| PROBLEM DETAILS |
Find every line in the records that holds the string "bump". Copy each one.

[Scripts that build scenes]
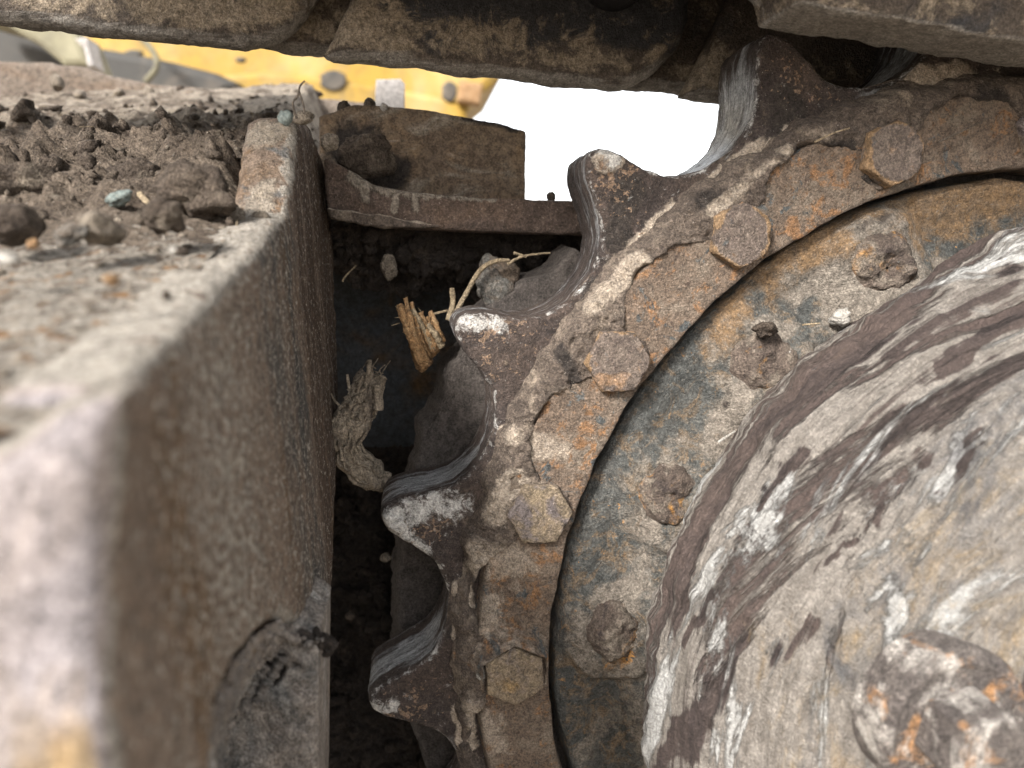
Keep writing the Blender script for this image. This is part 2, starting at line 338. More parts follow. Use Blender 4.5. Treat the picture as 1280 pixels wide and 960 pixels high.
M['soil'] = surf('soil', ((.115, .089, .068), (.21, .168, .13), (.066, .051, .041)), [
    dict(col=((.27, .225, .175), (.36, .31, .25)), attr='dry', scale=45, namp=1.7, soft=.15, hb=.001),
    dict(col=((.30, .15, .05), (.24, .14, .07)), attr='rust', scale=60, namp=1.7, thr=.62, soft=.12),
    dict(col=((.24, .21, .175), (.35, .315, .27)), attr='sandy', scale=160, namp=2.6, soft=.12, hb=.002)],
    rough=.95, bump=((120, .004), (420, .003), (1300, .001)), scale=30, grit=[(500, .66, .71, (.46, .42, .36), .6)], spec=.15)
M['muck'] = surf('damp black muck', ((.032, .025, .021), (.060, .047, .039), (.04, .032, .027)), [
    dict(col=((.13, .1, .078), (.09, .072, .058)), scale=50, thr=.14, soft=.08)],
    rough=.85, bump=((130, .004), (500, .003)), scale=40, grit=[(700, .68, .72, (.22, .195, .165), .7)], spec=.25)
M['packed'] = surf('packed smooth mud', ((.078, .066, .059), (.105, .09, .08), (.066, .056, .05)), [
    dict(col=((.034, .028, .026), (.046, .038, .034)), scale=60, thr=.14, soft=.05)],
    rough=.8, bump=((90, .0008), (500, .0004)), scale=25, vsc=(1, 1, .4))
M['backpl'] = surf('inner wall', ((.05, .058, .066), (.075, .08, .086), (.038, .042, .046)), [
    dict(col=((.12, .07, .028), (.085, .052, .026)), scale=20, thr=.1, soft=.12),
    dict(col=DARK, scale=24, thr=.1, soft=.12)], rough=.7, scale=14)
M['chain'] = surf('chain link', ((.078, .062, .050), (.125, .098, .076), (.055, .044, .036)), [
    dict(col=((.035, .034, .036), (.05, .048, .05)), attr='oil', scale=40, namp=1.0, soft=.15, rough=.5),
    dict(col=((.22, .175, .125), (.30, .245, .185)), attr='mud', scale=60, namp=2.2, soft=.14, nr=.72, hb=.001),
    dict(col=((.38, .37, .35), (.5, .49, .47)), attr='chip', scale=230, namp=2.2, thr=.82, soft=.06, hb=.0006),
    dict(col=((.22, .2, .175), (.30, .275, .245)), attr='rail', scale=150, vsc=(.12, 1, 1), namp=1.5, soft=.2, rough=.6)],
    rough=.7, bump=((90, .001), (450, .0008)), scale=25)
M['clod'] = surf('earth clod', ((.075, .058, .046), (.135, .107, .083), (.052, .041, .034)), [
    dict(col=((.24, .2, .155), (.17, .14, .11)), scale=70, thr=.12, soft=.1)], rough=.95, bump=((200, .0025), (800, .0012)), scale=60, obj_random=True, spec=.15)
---
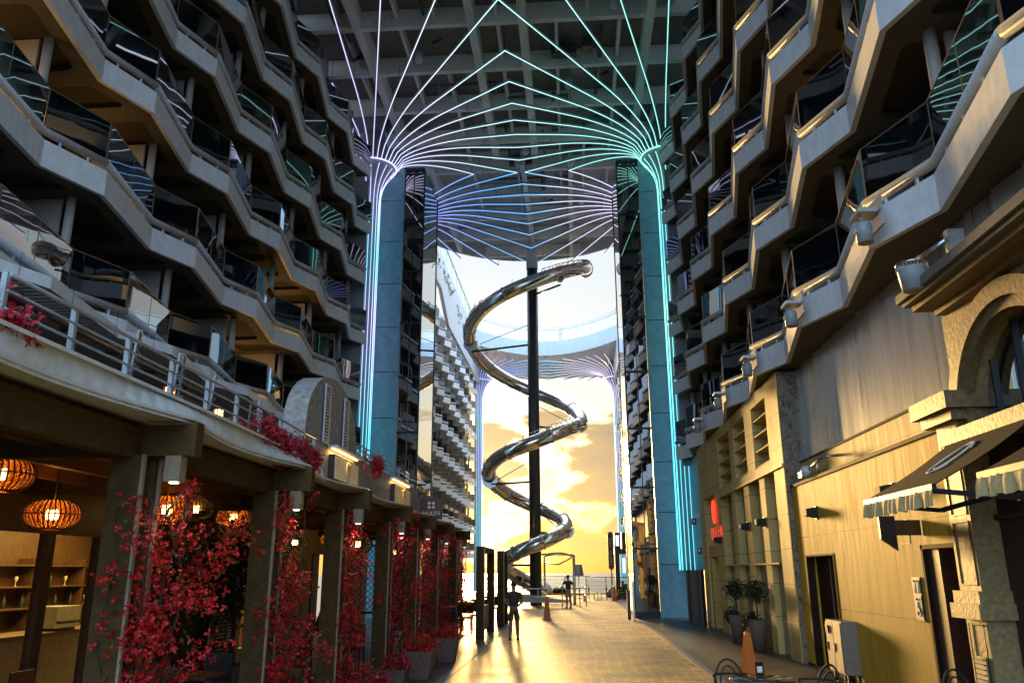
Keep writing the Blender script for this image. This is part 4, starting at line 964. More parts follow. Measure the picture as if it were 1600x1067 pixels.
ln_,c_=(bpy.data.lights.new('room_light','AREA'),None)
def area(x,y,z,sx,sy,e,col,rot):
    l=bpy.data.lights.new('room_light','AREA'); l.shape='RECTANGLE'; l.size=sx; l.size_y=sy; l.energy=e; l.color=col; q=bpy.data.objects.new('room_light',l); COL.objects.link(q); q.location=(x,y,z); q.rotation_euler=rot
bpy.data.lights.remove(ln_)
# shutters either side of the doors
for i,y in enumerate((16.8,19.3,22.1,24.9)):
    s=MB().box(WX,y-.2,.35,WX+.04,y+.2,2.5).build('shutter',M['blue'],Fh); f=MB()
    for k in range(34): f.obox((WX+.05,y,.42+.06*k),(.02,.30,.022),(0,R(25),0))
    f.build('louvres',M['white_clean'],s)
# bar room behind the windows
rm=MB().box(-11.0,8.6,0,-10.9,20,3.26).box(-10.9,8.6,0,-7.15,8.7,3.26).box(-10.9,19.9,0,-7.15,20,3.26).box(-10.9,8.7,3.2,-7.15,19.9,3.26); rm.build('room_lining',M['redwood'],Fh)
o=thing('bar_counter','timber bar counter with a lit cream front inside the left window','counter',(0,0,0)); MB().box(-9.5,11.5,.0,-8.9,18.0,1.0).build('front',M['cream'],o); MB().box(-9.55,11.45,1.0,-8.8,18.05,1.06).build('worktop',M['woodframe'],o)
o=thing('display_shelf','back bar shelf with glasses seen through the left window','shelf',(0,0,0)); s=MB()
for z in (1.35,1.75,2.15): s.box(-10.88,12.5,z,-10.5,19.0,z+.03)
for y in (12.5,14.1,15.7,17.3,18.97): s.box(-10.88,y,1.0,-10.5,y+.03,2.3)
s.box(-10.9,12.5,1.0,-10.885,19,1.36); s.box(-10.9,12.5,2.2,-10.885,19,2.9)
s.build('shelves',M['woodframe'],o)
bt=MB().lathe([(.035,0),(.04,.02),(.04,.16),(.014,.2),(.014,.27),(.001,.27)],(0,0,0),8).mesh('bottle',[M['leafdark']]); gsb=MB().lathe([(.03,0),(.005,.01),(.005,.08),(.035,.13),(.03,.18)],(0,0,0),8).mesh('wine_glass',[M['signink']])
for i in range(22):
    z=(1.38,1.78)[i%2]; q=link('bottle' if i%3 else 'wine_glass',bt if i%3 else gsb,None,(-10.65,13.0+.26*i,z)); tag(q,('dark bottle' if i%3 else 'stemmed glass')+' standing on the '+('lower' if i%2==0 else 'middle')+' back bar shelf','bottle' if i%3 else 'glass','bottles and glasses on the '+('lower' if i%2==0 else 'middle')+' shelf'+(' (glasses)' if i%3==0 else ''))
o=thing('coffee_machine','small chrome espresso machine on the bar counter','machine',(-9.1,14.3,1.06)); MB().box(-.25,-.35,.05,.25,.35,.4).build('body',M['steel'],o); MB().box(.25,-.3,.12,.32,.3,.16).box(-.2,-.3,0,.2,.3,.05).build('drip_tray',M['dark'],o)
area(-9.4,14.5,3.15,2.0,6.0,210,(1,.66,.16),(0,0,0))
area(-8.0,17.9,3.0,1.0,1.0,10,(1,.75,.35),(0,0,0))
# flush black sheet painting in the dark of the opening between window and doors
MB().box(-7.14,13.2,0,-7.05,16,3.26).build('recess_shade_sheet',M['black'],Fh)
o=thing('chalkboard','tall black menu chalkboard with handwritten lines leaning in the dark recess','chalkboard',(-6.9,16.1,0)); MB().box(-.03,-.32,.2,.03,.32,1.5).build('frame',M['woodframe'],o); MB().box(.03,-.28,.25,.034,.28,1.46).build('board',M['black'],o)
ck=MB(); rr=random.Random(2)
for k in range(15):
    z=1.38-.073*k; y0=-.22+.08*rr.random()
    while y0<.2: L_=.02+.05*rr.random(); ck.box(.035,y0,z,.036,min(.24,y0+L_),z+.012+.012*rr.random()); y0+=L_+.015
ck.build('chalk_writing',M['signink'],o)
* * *
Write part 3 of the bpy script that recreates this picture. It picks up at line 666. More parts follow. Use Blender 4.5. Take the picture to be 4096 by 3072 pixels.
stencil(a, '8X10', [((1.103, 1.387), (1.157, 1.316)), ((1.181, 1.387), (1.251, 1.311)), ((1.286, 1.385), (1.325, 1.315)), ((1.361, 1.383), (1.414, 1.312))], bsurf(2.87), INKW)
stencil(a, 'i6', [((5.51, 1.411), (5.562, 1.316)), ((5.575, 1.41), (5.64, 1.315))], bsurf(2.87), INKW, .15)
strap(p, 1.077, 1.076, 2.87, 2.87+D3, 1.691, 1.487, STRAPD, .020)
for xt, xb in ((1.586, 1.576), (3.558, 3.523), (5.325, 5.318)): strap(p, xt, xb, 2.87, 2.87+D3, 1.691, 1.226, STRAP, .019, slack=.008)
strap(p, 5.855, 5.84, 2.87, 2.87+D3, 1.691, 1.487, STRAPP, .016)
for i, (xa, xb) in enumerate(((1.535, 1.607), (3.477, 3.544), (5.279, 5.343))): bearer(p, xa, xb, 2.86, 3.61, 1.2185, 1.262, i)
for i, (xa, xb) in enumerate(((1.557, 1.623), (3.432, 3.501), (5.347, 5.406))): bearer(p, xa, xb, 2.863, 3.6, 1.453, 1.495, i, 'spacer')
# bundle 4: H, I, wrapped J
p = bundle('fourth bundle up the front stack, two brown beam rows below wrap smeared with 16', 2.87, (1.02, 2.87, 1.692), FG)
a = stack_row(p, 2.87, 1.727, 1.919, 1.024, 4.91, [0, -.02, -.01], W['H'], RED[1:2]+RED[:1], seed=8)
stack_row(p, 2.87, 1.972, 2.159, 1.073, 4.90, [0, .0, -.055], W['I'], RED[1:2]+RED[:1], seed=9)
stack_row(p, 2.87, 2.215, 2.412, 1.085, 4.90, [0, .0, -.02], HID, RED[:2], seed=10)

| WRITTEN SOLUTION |
    rough=.95, bump=((120, .004), (420, .003), (1300, .001)), scale=30, grit=[(500, .66, .71, (.46, .42, .36), .6)], spec=.15)
    rough=.85, bump=((130, .004), (500, .003)), scale=40, grit=[(700, .68, .72, (.22, .195, .165), .7)], spec=.25)
    rough=.8, bump=((90, .0008), (500, .0004)), scale=25, vsc=(1, 1, .4))
    rough=.7, bump=((90, .001), (450, .0008)), scale=25)
    dict(col=((.24, .2, .155), (.17, .14, .11)), scale=70, thr=.12, soft=.1)], rough=.95, bump=((200, .0025), (800, .0012)), scale=60, obj_random=True, spec=.15)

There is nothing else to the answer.